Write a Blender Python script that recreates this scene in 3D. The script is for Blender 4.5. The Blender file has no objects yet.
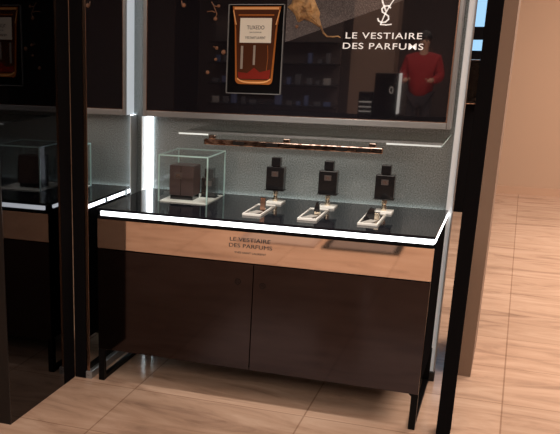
import bpy, bmesh, math, random
from mathutils import Vector, Matrix, Euler

C = bpy.context.scene.collection
S = bpy.context.scene
R_ = math.radians

# ------------------------------------------------------------------ camera
cam_d = bpy.data.cameras.new('camera')
cam = bpy.data.objects.new('camera', cam_d)
C.objects.link(cam)
ax_s = Vector((0.92696615, 0.3750357, 0.00905465))
ax_u = Vector((-0.12556272, 0.28742509, 0.94953716))
ax_f = Vector((-0.3535078, 0.88132573, -0.31352383))
m = Matrix((ax_s, ax_u, -ax_f)).transposed().to_4x4()
m.translation = Vector((1.8542, -4.6118, 1.7087))
cam.matrix_world = m
cam_d.sensor_width = 36
cam_d.lens = 894.71 / 560 * 36
cam_d.shift_x = 130.3 / 560
cam_d.shift_y = 112.0 / 560
cam_d.clip_start = 0.05
S.camera = cam

# ------------------------------------------------------------------ exposure, world
S.view_settings.view_transform = 'Standard'
S.view_settings.look = 'None'
S.view_settings.gamma = 1
S.view_settings.use_curve_mapping = False
S.view_settings.exposure = 0.0
w = bpy.data.worlds.new('world')
S.world = w
w.use_nodes = True
w.node_tree.nodes['Background'].inputs[0].default_value = (1.0, 0.8, 0.66, 1)
w.node_tree.nodes['Background'].inputs[1].default_value = 0.05


def area(name, loc, size, power, color, rot=(0, 0, 0), sy=None):
    l = bpy.data.lights.new(name, 'AREA')
    l.energy = power
    l.color = color
    l.shape = 'RECTANGLE'
    l.size = size
    l.size_y = sy or size
    o = bpy.data.objects.new(name, l)
    o.location = loc
    o.rotation_euler = rot
    C.objects.link(o)
    return o


WARM = (1.0, 0.85, 0.74)
area('ceiling_light_front', (1.2, -3.2, 3.25), 2.2, 44, WARM, sy=1.6)
area('ceiling_light_aisle', (1.0, -6.5, 3.25), 4.0, 250, WARM, sy=2.5)
area('ceiling_light_behind', (3.6, 3.0, 3.25), 2.5, 245, WARM, sy=3.5)
area('ceiling_light_right', (4.2, -0.8, 3.25), 2.0, 115, WARM, sy=2.5)
area('ceiling_light_store', (0.0, -10.5, 3.25), 5.0, 110, WARM, sy=3.0)
sp_ = bpy.data.lights.new('counter_spotlight', 'SPOT')  # spot added to brighten the pale items on the counter
sp_.energy = 210
sp_.color = (1.0, 0.93, 0.86)
sp_.spot_size = R_(36)
sp_.spot_blend = 0.8
sp_.shadow_soft_size = 0.08
so = bpy.data.objects.new('counter_spotlight', sp_)
so.location = (0.9, -1.35, 3.2)
so.rotation_euler = (Vector((0.85, -0.42, 0.9)) - Vector(so.location)).to_track_quat('-Z', 'Y').to_euler()
C.objects.link(so)


# ------------------------------------------------------------------ materials
def mat(name, col, rough=0.5, metal=0.0, emit=None, es=0.0, coat=0.0, ior=1.5, alpha=None, spec=None):
    m = bpy.data.materials.new(name)
    m.use_nodes = True
    b = m.node_tree.nodes['Principled BSDF']
    b.inputs['Base Color'].default_value = (*col, 1)
    b.inputs['Roughness'].default_value = rough
    b.inputs['Metallic'].default_value = metal
    b.inputs['IOR'].default_value = ior
    if spec is not None:
        b.inputs['Specular IOR Level'].default_value = spec
    if emit:
        b.inputs['Emission Color'].default_value = (*emit, 1)
        b.inputs['Emission Strength'].default_value = es
    if coat:
        b.inputs['Coat Weight'].default_value = coat
        b.inputs['Coat Roughness'].default_value = 0.04
    return m


def noise_tint(m, c1, c2, scale=5, stretch=(1, 1, 1), detail=4, lo=0.35, hi=0.65):
    nt = m.node_tree
    b = nt.nodes['Principled BSDF']
    tc = nt.nodes.new('ShaderNodeTexCoord')
    mp = nt.nodes.new('ShaderNodeMapping')
    mp.inputs['Scale'].default_value = stretch
    n = nt.nodes.new('ShaderNodeTexNoise')
    n.inputs['Scale'].default_value = scale
    n.inputs['Detail'].default_value = detail
    r = nt.nodes.new('ShaderNodeValToRGB')
    r.color_ramp.elements[0].position = lo
    r.color_ramp.elements[1].position = hi
    r.color_ramp.elements[0].color = (*c1, 1)
    r.color_ramp.elements[1].color = (*c2, 1)
    nt.links.new(tc.outputs['Object'], mp.inputs[0])
    nt.links.new(mp.outputs[0], n.inputs['Vector'])
    nt.links.new(n.outputs[0], r.inputs[0])
    nt.links.new(r.outputs[0], b.inputs['Base Color'])
    return n, r


def glass_mat(name, tint=(0.975, 0.99, 0.988), gloss=1.0):
    m = bpy.data.materials.new(name)
    m.use_nodes = True
    nt = m.node_tree
    nt.nodes.remove(nt.nodes['Principled BSDF'])
    out = nt.nodes['Material Output']
    t = nt.nodes.new('ShaderNodeBsdfTransparent')
    t.inputs[0].default_value = (*tint, 1)
    g = nt.nodes.new('ShaderNodeBsdfGlossy')
    g.inputs['Roughness'].default_value = 0.01
    f = nt.nodes.new('ShaderNodeFresnel')
    f.inputs[0].default_value = 1.5
    mu = nt.nodes.new('ShaderNodeMath')
    mu.operation = 'MULTIPLY'
    mu.inputs[1].default_value = gloss
    mx = nt.nodes.new('ShaderNodeMixShader')
    ge = nt.nodes.new('ShaderNodeNewGeometry')
    bf = nt.nodes.new('ShaderNodeMath')
    bf.operation = 'SUBTRACT'
    bf.inputs[0].default_value = 1.0
    nt.links.new(ge.outputs['Backfacing'], bf.inputs[1])
    m2 = nt.nodes.new('ShaderNodeMath')
    m2.operation = 'MULTIPLY'
    nt.links.new(f.outputs[0], m2.inputs[0])
    nt.links.new(bf.outputs[0], m2.inputs[1])
    nt.links.new(m2.outputs[0], mu.inputs[0])
    nt.links.new(mu.outputs[0], mx.inputs[0])
    nt.links.new(t.outputs[0], mx.inputs[1])
    nt.links.new(g.outputs[0], mx.inputs[2])
    nt.links.new(mx.outputs[0], out.inputs[0])
    return m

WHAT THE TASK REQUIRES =
Copy all the data exactly as written, but skip any picture.

WRITTEN SOLUTION =
Write a Blender Python script that recreates this scene in 3D. The script is for Blender 4.5. The Blender file has no objects yet.
import bpy, bmesh, math, random
from mathutils import Vector, Matrix, Euler

C = bpy.context.scene.collection
S = bpy.context.scene
R_ = math.radians

# ------------------------------------------------------------------ camera
cam_d = bpy.data.cameras.new('camera')
cam = bpy.data.objects.new('camera', cam_d)
C.objects.link(cam)
ax_s = Vector((0.92696615, 0.3750357, 0.00905465))
ax_u = Vector((-0.12556272, 0.28742509, 0.94953716))
ax_f = Vector((-0.3535078, 0.88132573, -0.31352383))
m = Matrix((ax_s, ax_u, -ax_f)).transposed().to_4x4()
m.translation = Vector((1.8542, -4.6118, 1.7087))
cam.matrix_world = m
cam_d.sensor_width = 36
cam_d.lens = 894.71 / 560 * 36
cam_d.shift_x = 130.3 / 560
cam_d.shift_y = 112.0 / 560
cam_d.clip_start = 0.05
S.camera = cam

# ------------------------------------------------------------------ exposure, world
S.view_settings.view_transform = 'Standard'
S.view_settings.look = 'None'
S.view_settings.gamma = 1
S.view_settings.use_curve_mapping = False
S.view_settings.exposure = 0.0
w = bpy.data.worlds.new('world')
S.world = w
w.use_nodes = True
w.node_tree.nodes['Background'].inputs[0].default_value = (1.0, 0.8, 0.66, 1)
w.node_tree.nodes['Background'].inputs[1].default_value = 0.05


def area(name, loc, size, power, color, rot=(0, 0, 0), sy=None):
    l = bpy.data.lights.new(name, 'AREA')
    l.energy = power
    l.color = color
    l.shape = 'RECTANGLE'
    l.size = size
    l.size_y = sy or size
    o = bpy.data.objects.new(name, l)
    o.location = loc
    o.rotation_euler = rot
    C.objects.link(o)
    return o


WARM = (1.0, 0.85, 0.74)
area('ceiling_light_front', (1.2, -3.2, 3.25), 2.2, 44, WARM, sy=1.6)
area('ceiling_light_aisle', (1.0, -6.5, 3.25), 4.0, 250, WARM, sy=2.5)
area('ceiling_light_behind', (3.6, 3.0, 3.25), 2.5, 245, WARM, sy=3.5)
area('ceiling_light_right', (4.2, -0.8, 3.25), 2.0, 115, WARM, sy=2.5)
area('ceiling_light_store', (0.0, -10.5, 3.25), 5.0, 110, WARM, sy=3.0)
sp_ = bpy.data.lights.new('counter_spotlight', 'SPOT')  # spot added to brighten the pale items on the counter
sp_.energy = 210
sp_.color = (1.0, 0.93, 0.86)
sp_.spot_size = R_(36)
sp_.spot_blend = 0.8
sp_.shadow_soft_size = 0.08
so = bpy.data.objects.new('counter_spotlight', sp_)
so.location = (0.9, -1.35, 3.2)
so.rotation_euler = (Vector((0.85, -0.42, 0.9)) - Vector(so.location)).to_track_quat('-Z', 'Y').to_euler()
C.objects.link(so)


# ------------------------------------------------------------------ materials
def mat(name, col, rough=0.5, metal=0.0, emit=None, es=0.0, coat=0.0, ior=1.5, alpha=None, spec=None):
    m = bpy.data.materials.new(name)
    m.use_nodes = True
    b = m.node_tree.nodes['Principled BSDF']
    b.inputs['Base Color'].default_value = (*col, 1)
    b.inputs['Roughness'].default_value = rough
    b.inputs['Metallic'].default_value = metal
    b.inputs['IOR'].default_value = ior
    if spec is not None:
        b.inputs['Specular IOR Level'].default_value = spec
    if emit:
        b.inputs['Emission Color'].default_value = (*emit, 1)
        b.inputs['Emission Strength'].default_value = es
    if coat:
        b.inputs['Coat Weight'].default_value = coat
        b.inputs['Coat Roughness'].default_value = 0.04
    return m


def noise_tint(m, c1, c2, scale=5, stretch=(1, 1, 1), detail=4, lo=0.35, hi=0.65):
    nt = m.node_tree
    b = nt.nodes['Principled BSDF']
    tc = nt.nodes.new('ShaderNodeTexCoord')
    mp = nt.nodes.new('ShaderNodeMapping')
    mp.inputs['Scale'].default_value = stretch
    n = nt.nodes.new('ShaderNodeTexNoise')
    n.inputs['Scale'].default_value = scale
    n.inputs['Detail'].default_value = detail
    r = nt.nodes.new('ShaderNodeValToRGB')
    r.color_ramp.elements[0].position = lo
    r.color_ramp.elements[1].position = hi
    r.color_ramp.elements[0].color = (*c1, 1)
    r.color_ramp.elements[1].color = (*c2, 1)
    nt.links.new(tc.outputs['Object'], mp.inputs[0])
    nt.links.new(mp.outputs[0], n.inputs['Vector'])
    nt.links.new(n.outputs[0], r.inputs[0])
    nt.links.new(r.outputs[0], b.inputs['Base Color'])
    return n, r


def glass_mat(name, tint=(0.975, 0.99, 0.988), gloss=1.0):
    m = bpy.data.materials.new(name)
    m.use_nodes = True
    nt = m.node_tree
    nt.nodes.remove(nt.nodes['Principled BSDF'])
    out = nt.nodes['Material Output']
    t = nt.nodes.new('ShaderNodeBsdfTransparent')
    t.inputs[0].default_value = (*tint, 1)
    g = nt.nodes.new('ShaderNodeBsdfGlossy')
    g.inputs['Roughness'].default_value = 0.01
    f = nt.nodes.new('ShaderNodeFresnel')
    f.inputs[0].default_value = 1.5
    mu = nt.nodes.new('ShaderNodeMath')
    mu.operation = 'MULTIPLY'
    mu.inputs[1].default_value = gloss
    mx = nt.nodes.new('ShaderNodeMixShader')
    ge = nt.nodes.new('ShaderNodeNewGeometry')
    bf = nt.nodes.new('ShaderNodeMath')
    bf.operation = 'SUBTRACT'
    bf.inputs[0].default_value = 1.0
    nt.links.new(ge.outputs['Backfacing'], bf.inputs[1])
    m2 = nt.nodes.new('ShaderNodeMath')
    m2.operation = 'MULTIPLY'
    nt.links.new(f.outputs[0], m2.inputs[0])
    nt.links.new(bf.outputs[0], m2.inputs[1])
    nt.links.new(m2.outputs[0], mu.inputs[0])
    nt.links.new(mu.outputs[0], mx.inputs[0])
    nt.links.new(t.outputs[0], mx.inputs[1])
    nt.links.new(g.outputs[0], mx.inputs[2])
    nt.links.new(mx.outputs[0], out.inputs[0])
    return m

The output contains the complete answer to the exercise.